The Wounaan families had reached Panama in May 2006, fleeing violence and persecution by an irregular armed group in their native Colombia. They crossed through the Darién Gap, a vast expanse of jungle that separates the two countries.

The decision a year ago to grant them refugee status gave them the stability they needed to begin anew. With the help of the UNHCR and the international community, among them the humanitarian aid department of the European Commission, ECHO, the group began to rebuild its life.

One of the first priorities was to provide the settlement with clean water. There's plenty of water in the Darién jungle's swamps and many rivers, but its remote communities lack even the most basic infrastructure to make it safe to drink.

Ruth* is the 23-year-old mother of two small children, the younger one born just days after Ruth arrived at the settlement. "The baby was fine at first because she only drank milk, but her brother was very sick," she remembers.

The installation of a water pump and tank has changed her life, not only because her children are healthier, but because she no longer has to spend hours every day carrying water from the river.

Shelter and clean water are always among the very first necessities for people fleeing their homes to escape violence. Such priorities are the core of ECHO's emergency help for those most in need. "That crucial period when refugees arrive in a new country is when the relationship between us and UNHCR is at its most active," explained José Maria Echevarría, ECHO's regional delegate for Colombia and Panama, on the occasion of an ECHO visit to the Darién.

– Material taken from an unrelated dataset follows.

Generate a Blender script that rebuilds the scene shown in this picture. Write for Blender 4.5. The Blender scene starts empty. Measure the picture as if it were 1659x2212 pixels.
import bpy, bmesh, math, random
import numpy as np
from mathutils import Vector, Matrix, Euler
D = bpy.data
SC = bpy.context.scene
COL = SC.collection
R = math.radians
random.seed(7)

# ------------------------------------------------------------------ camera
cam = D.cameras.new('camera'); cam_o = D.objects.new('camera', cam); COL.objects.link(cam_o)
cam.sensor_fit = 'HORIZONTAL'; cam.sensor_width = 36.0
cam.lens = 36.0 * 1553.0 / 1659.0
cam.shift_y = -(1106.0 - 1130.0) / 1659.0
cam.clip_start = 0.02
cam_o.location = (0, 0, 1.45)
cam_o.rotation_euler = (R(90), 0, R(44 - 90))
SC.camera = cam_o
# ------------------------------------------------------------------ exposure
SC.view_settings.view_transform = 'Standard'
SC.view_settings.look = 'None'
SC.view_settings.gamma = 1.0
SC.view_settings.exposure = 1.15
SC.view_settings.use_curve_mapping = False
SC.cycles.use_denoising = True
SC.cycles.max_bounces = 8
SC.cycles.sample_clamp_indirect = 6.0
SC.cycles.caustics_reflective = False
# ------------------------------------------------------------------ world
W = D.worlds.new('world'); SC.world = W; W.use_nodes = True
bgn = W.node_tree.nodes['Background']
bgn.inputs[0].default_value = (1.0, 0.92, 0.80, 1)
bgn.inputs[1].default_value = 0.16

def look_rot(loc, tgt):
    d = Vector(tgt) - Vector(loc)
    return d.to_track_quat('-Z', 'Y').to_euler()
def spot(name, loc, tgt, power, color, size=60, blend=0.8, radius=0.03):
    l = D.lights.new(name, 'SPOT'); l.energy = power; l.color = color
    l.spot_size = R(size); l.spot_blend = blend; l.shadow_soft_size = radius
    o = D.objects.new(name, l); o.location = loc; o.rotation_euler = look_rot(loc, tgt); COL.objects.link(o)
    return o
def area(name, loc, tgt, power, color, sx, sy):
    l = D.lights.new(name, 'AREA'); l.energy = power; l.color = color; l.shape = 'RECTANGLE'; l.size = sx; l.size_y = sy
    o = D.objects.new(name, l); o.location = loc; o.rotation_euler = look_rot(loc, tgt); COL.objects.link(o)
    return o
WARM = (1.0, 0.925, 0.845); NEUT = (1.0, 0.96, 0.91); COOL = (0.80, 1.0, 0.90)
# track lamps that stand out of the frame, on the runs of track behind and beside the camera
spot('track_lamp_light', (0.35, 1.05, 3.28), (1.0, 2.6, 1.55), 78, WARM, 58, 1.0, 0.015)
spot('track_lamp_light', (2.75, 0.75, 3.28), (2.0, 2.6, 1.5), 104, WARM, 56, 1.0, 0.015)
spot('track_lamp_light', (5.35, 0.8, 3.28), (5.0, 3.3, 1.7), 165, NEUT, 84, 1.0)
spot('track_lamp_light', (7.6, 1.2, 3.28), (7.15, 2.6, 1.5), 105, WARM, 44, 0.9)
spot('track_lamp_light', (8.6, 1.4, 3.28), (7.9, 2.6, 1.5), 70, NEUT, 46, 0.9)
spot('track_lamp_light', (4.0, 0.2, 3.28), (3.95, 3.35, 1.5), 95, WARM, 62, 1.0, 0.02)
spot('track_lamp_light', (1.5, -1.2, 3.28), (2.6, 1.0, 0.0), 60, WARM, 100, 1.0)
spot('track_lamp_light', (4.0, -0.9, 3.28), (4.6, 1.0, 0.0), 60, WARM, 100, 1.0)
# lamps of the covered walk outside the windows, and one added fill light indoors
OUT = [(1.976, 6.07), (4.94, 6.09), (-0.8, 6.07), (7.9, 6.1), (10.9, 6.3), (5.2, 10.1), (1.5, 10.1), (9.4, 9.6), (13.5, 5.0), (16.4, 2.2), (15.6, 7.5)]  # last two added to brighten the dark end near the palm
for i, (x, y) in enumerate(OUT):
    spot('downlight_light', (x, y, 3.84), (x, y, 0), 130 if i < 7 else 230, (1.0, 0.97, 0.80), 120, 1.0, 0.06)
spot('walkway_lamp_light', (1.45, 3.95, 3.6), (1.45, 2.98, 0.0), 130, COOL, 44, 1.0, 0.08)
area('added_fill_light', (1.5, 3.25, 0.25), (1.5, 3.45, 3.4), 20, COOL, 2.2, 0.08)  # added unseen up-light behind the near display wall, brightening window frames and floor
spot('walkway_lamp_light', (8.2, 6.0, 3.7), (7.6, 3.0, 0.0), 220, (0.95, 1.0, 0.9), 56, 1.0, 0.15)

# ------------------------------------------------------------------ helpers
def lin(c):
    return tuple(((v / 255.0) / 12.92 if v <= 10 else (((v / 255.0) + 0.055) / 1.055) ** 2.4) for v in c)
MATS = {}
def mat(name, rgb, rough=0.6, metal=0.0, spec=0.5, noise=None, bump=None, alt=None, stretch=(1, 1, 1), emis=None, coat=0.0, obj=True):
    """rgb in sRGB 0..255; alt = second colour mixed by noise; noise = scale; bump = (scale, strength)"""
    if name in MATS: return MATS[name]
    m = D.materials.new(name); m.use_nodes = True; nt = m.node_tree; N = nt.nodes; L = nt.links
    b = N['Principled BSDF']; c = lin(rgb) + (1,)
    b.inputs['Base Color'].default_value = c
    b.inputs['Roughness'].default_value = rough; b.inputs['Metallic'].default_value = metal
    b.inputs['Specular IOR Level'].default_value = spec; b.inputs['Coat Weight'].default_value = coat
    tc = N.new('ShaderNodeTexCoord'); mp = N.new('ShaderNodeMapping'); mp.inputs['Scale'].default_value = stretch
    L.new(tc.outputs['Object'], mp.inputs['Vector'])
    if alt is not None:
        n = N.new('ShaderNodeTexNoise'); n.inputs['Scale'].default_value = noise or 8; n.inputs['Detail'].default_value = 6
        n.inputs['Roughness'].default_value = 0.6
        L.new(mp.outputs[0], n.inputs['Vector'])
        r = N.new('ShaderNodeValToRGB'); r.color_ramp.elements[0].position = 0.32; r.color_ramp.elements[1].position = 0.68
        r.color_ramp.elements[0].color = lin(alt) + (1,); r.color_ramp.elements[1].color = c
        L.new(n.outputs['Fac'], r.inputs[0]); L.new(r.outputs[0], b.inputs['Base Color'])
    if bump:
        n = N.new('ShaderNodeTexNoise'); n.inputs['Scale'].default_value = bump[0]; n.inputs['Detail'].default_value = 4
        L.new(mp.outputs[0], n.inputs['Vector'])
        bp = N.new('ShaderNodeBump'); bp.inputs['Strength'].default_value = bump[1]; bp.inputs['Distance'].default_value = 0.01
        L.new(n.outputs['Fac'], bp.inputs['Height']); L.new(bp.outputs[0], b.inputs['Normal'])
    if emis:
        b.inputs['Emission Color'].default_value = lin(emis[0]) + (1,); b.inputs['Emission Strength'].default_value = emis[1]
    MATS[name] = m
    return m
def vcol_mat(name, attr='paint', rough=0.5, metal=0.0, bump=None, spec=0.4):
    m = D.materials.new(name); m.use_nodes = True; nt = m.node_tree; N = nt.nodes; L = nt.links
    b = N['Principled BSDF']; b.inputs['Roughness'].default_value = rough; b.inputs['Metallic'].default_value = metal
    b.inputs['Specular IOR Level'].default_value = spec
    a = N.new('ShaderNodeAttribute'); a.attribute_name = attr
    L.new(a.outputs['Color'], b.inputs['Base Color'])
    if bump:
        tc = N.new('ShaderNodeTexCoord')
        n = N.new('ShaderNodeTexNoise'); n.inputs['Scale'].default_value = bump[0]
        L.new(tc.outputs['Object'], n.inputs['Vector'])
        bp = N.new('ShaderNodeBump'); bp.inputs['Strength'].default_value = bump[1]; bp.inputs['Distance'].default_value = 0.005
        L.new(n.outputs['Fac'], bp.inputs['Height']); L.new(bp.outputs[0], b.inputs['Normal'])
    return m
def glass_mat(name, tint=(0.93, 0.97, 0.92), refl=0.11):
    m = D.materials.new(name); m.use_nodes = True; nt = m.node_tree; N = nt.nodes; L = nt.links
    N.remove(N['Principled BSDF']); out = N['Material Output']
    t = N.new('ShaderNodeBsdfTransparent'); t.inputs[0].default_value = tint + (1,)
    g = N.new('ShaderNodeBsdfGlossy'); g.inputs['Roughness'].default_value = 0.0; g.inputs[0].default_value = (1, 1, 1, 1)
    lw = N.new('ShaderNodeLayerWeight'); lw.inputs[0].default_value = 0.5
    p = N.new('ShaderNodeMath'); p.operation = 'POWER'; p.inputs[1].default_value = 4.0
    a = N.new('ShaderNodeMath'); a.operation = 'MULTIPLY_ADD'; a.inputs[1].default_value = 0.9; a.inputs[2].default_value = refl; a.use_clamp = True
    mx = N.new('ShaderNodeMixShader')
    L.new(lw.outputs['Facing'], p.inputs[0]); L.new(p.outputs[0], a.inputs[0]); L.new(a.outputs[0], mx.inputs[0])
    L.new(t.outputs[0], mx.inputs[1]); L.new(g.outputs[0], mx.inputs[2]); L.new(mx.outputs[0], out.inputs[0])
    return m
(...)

Once basic needs are met, the UN refugee agency also supports local initiatives to help with children's schooling, and training the adults in basic professional skills such as carpentry and weaving.

The two organizations have also set up a clean water system in the community of Alto Playona, home to another Colombian indigenous group, 66 Embera people who reached the settlement after months of wandering to escape an irregular armed group in Colombia.

But unlike their Wounaan compatriots, the Embera families in Alto Playona, and 22 others in the nearby community of Canán, are still unsure of their future. They asked for asylum in Panama a year ago and are still waiting for the government to decide whether they can stay as refugees. The uncertainty makes it difficult at times to focus on the future.

"I still think every day about what happened to us in Colombia and it fills me with fear, even though here we live in peace," says a teenage Embera boy. At seventeen, he has made up his mind: He never wants to return to his home country and live in such terror again.